Os trabalhos de identificação, catalogação e armazenamento de cada uma das amostras da soloteca são realizados na Fazenda Experimental Agropecuária do Centro de Ciências Rurais do campus de Curitibanos da UFSC. O projeto tem a participação de pesquisadores desde estudantes de iniciação científica até de pós-doutorado que atuam no Laboratório de Geomática da UFSC no Campus de Curitibanos.

Inovação

A partir dos estudos desenvolvidos pela equipe de pesquisa, o projeto já ganhou um desdobramento. Desde 2021, o grupo atua junto com o Sinova UFSC, o Departamento de Inovação da Universidade, para criar uma startup que leve o conhecimento da bancada do laboratório para uma aplicação prática na sociedade – no caso, uma tecnologia inovadora para a caracterização dos solos dos agricultores.

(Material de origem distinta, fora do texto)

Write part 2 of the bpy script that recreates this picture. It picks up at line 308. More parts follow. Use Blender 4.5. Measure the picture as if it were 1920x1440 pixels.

No ano seguinte, em 2022, a equipe trabalhou, via programa Catalisa ICT do Sebrae, para a criação da startup SensorGreen e, em 2023, a iniciativa teve continuidade por meio do Programa IA² do Ministério da Ciência, Tecnologia e Inovações (MCTI) e da Associação para Promoção da Excelência do Software Brasileiro (Softex). “Nossa expectativa é a de que nossa pesquisa possa ser aplicada na criação de um CNPJ de valor agregado e que contribua para uma agricultura mais moderna e sustentável”, destaca o professor.